La proposta ha il fine meritorio di voler agevolare i turisti e magari anche diffondere l’uso di tecnologie che altrove appaiono vetuste e che per noi sono sempre nuove.
Tuttavia, al di là degli aggiustamenti che si renderanno necessari sia in ordine alle differenze ingiustificate che si pongono tra pubblico e privato, sia in ordine agli aspetti tecnici relativi alle modalità di connessione, già oggetto di censure, la proposta ha attirato su di sé forti critiche per il fatto di voler imporre ai privati un canone di competitività che dovrebbero poter scegliere autonomamente, nell’esercizio della propria attività economica.
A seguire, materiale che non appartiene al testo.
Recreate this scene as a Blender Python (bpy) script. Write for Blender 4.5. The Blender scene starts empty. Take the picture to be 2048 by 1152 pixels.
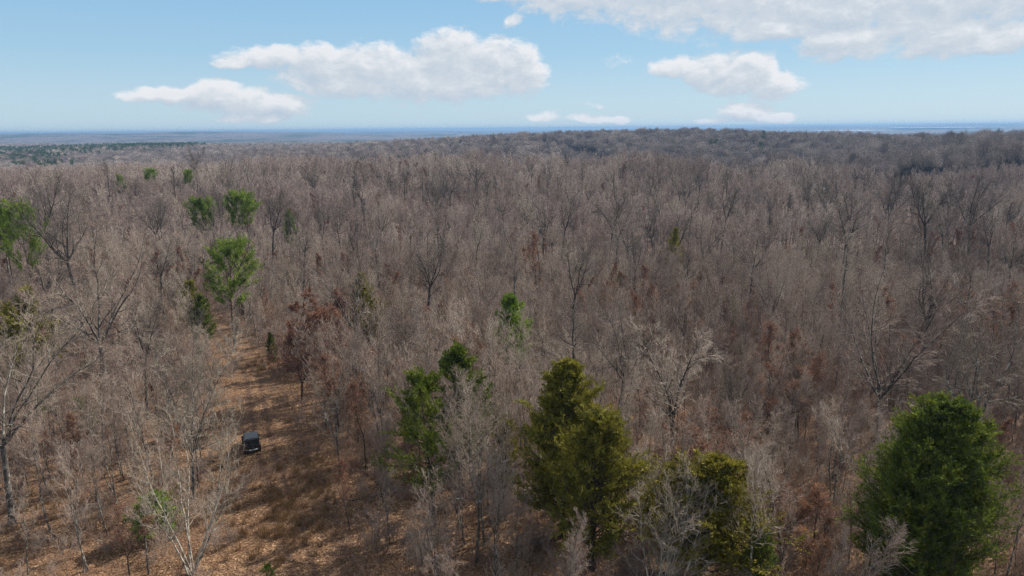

A voler tacere che l’impossibilità di identificare gli utenti potrebbe anche impedire ai destinatari del precetto di avvalersi di WISP, dato che per questi ultimi paiono permanere stringenti obblighi identificativi.
In effetti un conto è parlare di wi-fi libero, un conto di wi-fi gratuito. Non sempre i due concetti coincidono. Ed è evidente, per quanto detto sin qui, che libero non è ciò che viene gravato dal timore di conseguenze perniciose ed incerte, o da oneri non chiari. Tuttavia, la proposta ha il merito di attirare nuovamente l’attenzione su un tema mai risolto, quello degli obblighi e delle responsabilità (e dei costi che potrebbero derivarne) connessi all’offerta di un accesso senza identificazione, che certamente, costituiscono un importante freno allo sviluppo di questo tipo di servizi, e un vulnus alla competitività delle strutture ricettive e turistiche. Può darsi che il dibattito che si sta sviluppando porti a un quadro normativo più certo, che rassicuri gli operatori circa le conseguenze delle loro scelte, senza imporre obblighi che finirebbero con il generare ulteriore diffidenza e sfiducia verso le tecnologie che si vorrebbero diffondere.